* [Exercise description]:
Set down the listing below verbatim, but only from its first line through the line containing "D = bpy.data".

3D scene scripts
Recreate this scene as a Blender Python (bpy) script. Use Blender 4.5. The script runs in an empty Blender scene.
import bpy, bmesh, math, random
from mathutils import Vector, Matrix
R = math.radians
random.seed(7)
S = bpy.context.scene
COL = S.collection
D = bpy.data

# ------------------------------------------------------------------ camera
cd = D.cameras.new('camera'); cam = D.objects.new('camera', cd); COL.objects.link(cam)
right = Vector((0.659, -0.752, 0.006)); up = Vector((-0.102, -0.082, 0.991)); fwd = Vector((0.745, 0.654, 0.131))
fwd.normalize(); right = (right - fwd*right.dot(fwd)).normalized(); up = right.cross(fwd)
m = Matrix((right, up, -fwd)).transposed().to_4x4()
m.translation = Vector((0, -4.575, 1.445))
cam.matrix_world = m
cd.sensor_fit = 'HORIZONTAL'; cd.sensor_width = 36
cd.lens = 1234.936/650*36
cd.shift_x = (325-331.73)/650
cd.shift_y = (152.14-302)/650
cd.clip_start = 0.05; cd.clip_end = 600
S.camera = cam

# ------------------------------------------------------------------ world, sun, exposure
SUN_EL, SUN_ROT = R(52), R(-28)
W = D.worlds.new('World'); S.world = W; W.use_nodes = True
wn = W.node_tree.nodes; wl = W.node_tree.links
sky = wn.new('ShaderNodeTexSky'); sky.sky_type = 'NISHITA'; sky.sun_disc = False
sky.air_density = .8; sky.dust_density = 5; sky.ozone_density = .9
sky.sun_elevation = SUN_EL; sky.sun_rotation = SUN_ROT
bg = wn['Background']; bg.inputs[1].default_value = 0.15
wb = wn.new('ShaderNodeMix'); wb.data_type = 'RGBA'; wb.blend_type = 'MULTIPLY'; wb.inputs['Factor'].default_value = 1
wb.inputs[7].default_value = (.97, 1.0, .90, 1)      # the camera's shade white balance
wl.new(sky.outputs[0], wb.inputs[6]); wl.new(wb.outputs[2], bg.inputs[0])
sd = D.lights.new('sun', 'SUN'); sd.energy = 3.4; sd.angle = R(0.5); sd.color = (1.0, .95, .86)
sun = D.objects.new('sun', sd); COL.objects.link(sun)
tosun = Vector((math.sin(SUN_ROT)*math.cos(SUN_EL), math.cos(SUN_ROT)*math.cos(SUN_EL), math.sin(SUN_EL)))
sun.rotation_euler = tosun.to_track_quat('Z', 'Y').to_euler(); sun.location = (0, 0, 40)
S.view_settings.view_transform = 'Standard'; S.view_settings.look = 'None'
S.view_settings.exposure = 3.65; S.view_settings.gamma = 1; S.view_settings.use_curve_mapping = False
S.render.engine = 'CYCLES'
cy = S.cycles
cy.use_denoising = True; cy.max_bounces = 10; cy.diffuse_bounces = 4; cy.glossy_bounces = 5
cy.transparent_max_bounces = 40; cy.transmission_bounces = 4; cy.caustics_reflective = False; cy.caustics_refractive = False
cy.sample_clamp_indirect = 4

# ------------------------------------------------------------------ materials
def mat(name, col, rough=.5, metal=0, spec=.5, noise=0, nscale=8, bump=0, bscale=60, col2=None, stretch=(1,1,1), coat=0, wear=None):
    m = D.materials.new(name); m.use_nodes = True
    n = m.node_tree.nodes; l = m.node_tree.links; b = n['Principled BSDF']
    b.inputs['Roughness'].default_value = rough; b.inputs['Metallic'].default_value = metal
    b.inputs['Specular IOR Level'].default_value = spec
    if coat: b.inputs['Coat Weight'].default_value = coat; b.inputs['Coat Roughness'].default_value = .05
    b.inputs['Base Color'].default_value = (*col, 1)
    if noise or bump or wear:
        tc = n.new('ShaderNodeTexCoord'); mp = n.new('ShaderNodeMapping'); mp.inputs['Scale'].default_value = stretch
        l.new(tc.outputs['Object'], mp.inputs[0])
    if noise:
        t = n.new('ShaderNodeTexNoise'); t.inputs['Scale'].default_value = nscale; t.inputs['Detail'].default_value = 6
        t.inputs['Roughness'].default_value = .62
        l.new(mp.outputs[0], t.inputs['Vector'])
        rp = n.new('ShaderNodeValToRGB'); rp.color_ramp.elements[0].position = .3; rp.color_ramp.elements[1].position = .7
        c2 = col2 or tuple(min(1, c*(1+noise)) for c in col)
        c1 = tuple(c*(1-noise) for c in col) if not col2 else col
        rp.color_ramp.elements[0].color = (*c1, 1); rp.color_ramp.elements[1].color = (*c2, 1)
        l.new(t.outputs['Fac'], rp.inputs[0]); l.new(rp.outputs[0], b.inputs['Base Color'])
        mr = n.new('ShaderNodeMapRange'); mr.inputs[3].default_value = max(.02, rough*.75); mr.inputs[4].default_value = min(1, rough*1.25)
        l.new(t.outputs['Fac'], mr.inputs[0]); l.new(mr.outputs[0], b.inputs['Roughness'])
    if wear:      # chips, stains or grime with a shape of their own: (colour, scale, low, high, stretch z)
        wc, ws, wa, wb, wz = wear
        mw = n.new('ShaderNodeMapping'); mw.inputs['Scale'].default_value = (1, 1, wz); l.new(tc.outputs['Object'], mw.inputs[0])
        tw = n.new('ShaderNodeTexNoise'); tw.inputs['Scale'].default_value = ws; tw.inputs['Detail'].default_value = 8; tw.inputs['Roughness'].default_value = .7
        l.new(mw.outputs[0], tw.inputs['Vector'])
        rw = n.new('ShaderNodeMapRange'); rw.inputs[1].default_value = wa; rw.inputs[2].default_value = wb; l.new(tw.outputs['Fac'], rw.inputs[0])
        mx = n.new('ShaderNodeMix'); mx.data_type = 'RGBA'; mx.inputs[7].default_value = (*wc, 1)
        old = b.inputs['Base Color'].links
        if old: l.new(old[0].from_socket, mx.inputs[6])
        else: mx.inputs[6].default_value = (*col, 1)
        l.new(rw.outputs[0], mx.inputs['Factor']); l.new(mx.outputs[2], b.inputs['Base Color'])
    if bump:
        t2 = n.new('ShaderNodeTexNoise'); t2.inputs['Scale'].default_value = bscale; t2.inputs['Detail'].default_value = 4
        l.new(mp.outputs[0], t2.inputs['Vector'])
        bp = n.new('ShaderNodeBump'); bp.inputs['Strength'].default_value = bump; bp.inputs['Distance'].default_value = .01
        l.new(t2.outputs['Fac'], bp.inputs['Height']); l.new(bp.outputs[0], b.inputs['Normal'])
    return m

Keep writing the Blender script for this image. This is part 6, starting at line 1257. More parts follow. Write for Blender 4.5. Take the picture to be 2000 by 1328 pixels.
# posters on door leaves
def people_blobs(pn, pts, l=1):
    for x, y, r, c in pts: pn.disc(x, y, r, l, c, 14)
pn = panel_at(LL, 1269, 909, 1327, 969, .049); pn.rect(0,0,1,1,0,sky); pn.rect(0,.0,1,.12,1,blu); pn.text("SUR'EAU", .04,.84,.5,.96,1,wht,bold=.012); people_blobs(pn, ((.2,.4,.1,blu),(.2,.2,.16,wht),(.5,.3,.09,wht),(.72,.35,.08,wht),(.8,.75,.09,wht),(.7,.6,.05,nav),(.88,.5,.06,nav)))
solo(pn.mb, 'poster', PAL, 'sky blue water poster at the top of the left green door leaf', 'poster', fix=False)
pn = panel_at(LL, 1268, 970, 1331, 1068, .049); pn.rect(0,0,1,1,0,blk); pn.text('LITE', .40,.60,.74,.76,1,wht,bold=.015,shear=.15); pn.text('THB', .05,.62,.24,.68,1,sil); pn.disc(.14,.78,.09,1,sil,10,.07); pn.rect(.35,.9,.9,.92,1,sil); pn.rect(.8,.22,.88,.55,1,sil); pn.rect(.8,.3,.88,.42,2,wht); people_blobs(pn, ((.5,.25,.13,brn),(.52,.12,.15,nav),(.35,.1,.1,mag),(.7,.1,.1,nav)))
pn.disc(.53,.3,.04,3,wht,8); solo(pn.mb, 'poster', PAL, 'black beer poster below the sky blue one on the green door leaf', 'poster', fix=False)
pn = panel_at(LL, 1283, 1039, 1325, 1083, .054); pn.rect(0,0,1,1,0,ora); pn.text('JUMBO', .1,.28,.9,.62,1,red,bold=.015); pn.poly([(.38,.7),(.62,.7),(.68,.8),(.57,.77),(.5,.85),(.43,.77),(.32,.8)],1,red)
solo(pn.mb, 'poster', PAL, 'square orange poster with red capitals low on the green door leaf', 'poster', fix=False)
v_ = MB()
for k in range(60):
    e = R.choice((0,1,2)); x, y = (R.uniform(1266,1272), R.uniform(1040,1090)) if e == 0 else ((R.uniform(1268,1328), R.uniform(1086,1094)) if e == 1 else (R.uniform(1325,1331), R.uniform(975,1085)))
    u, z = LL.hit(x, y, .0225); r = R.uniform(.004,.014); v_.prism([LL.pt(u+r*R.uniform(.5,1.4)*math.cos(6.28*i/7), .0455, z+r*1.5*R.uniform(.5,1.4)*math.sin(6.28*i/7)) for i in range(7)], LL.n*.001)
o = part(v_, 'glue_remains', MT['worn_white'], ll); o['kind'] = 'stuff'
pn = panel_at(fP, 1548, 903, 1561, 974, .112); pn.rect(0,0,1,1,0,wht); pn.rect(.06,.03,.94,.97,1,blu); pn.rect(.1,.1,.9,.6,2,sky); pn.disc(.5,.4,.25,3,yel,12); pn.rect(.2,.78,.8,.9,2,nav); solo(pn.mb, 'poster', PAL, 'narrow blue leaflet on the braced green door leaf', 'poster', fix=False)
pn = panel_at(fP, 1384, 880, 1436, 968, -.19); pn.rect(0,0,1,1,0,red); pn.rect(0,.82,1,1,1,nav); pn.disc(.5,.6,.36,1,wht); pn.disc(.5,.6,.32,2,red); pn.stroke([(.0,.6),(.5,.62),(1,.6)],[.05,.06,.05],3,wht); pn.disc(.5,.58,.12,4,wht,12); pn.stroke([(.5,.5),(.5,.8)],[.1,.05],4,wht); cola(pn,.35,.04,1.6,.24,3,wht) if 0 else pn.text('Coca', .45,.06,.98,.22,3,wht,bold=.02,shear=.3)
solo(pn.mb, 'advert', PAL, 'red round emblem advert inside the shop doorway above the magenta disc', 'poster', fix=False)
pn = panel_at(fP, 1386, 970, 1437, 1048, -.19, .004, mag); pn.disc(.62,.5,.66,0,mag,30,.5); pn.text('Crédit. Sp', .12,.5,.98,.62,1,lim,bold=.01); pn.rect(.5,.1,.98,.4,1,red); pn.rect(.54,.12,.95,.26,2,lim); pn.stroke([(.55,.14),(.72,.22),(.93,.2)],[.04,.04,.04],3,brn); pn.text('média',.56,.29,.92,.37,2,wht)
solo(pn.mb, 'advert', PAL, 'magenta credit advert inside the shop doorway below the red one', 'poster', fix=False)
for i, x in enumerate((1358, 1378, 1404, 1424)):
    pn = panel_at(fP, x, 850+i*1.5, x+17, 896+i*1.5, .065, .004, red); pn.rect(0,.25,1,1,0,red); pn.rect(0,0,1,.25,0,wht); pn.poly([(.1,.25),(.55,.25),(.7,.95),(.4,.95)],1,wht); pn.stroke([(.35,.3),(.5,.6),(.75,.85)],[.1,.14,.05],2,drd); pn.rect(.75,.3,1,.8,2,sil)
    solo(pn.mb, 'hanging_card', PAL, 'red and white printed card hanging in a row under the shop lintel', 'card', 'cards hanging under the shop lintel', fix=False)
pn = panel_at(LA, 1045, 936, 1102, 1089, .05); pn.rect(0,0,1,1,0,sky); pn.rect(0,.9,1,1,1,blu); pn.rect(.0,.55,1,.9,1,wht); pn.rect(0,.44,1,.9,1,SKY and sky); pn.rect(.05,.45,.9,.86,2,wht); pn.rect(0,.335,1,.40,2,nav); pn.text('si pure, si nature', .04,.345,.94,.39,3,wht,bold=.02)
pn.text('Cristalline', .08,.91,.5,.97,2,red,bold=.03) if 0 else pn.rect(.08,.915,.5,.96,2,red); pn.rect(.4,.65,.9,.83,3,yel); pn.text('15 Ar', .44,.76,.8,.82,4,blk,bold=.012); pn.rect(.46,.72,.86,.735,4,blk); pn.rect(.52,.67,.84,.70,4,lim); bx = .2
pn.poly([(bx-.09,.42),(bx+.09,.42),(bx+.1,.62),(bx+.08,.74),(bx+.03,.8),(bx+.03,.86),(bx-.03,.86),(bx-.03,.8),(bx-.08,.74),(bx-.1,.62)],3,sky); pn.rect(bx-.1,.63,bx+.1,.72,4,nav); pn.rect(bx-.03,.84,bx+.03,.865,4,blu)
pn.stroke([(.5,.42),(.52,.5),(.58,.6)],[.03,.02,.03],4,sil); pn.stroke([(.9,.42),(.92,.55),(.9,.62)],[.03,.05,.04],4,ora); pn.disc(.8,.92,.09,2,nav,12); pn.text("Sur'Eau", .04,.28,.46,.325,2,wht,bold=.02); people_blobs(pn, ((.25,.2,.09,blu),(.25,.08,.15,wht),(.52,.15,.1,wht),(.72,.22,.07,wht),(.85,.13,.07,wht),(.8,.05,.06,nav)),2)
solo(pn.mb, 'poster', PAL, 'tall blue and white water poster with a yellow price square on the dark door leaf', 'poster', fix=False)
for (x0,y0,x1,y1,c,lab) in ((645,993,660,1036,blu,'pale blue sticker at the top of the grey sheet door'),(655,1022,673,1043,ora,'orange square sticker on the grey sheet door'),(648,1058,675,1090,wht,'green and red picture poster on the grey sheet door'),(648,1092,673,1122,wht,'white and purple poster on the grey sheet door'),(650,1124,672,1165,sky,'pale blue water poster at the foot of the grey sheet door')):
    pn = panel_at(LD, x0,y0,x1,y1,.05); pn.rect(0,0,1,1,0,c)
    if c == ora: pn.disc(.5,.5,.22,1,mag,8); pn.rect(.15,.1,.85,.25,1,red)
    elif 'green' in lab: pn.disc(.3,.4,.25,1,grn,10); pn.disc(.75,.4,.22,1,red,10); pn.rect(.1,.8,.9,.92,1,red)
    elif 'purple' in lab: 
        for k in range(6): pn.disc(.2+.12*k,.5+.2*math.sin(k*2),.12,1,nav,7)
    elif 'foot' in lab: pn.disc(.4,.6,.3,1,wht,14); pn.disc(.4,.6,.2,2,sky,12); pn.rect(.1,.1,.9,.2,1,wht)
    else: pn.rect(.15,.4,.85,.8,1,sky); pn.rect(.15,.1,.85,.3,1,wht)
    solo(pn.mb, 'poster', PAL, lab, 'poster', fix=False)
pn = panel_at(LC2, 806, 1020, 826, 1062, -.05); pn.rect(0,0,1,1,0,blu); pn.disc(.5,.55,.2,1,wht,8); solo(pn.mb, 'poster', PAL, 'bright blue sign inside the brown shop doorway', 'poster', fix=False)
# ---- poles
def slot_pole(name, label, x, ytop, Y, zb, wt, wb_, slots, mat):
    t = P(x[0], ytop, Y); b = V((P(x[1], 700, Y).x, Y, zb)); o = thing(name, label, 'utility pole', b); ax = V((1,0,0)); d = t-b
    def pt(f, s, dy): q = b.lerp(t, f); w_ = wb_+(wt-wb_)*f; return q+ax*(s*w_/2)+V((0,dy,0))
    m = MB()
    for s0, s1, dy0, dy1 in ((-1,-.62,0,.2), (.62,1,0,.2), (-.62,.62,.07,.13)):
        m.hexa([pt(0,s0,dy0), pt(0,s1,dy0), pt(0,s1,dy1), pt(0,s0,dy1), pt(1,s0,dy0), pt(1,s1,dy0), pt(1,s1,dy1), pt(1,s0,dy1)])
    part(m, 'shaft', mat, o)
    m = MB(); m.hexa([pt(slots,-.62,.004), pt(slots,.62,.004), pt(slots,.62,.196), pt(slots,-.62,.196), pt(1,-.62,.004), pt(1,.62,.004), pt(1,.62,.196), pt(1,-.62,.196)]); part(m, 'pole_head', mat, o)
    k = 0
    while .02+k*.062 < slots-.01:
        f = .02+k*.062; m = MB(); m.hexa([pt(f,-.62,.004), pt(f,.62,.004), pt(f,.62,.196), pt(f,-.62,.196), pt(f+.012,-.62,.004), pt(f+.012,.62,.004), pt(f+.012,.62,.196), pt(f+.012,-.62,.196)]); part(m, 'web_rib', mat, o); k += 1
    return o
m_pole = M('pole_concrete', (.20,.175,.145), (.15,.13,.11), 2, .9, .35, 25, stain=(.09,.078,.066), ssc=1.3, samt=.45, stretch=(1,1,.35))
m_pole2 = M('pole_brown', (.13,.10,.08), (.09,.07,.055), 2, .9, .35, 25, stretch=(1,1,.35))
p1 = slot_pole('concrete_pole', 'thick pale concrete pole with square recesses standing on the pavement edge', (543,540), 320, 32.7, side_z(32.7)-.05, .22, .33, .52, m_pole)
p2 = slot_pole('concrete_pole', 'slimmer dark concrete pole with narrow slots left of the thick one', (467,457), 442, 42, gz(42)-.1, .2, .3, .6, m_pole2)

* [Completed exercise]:
Recreate this scene as a Blender Python (bpy) script. Use Blender 4.5. The script runs in an empty Blender scene.
import bpy, bmesh, math, random
from mathutils import Vector, Matrix
R = math.radians
random.seed(7)
S = bpy.context.scene
COL = S.collection
D = bpy.data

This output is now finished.